An unnamed man (Alejandro Ferretis) heads for a small village in the South of Mexico to prepare for his death. While there he stays in a rundown old house that belongs to an elderly woman (Magdalena Flores). He wiles away his days thinking, painting, listening to music and just hanging around. In time he grows fond of the old woman because of her humanity and good will. Because of this he finds the will to live again.

There is not much plot in Japón, which is the first full length film directed by Carlos Reygadas. Instead it is all mood, setting and pace. At 126 minutes the film is long. And it moves at a gradual almost silent pace but if you get into the rhythms of the film it is very good. At times it reminds one of the films of Andrei Tarkovsky - especially in its primarly theme about a man who travels both outward and inward in order to heal his ailing spirit.

Shot in 2.35:1 in an earthy grainy look the film feels lived in from the first frame to the last. It is also a film that should be seen on the big screen. On DVD it doesn't quite have the same effectivness unless you turn off all the lights and concentrate on the images.

The performances are good but the real star is director Reygadas who knows how to slow down time as well as where to put the camera and how to hold a shot a good long time and let us absorb the images.

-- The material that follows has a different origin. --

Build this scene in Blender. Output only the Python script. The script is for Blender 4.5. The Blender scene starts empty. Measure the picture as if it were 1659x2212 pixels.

Ultimately Japón is a mysterious and challenging film. Some of it seems easy to understand but some of it - like the powerful and unique ending that utilizes 360 degree pans to the audio accompaniment of Arvo Pärt's "Cantus for Benjamin Britten" - seem to have a message that maybe only a couple viewings can reveal.

Video:
Aspect ratio is 2.35:1 and the transfer very good. The image is grainy and dark on purpose. This is not a glossy film and it wears it's dirty natural look on its sleeve.

Audio:
Dialogue is in Spanish and presented in Dolby Digital 5.1. The natural sounds incorporated into the film works nicely with surround sound.

Extras:
Interview with Director Carlos Reygadas. I cannot comment on this extra at this time because the review DVD I received did not have this feature. The box says it is supposed to be included. I would like to know what he has to say about the film. Especially the ending.

Overall:
Japón is an impressive first feature about a man who travels to a Southern Mexican village and begins to find hope again in life. Less a plot driven film than a visual tone poem the film is challenging to watch but worth a look if you like art house films by the likes of Andrei Tarkovsky or Michelangelo Antonioni.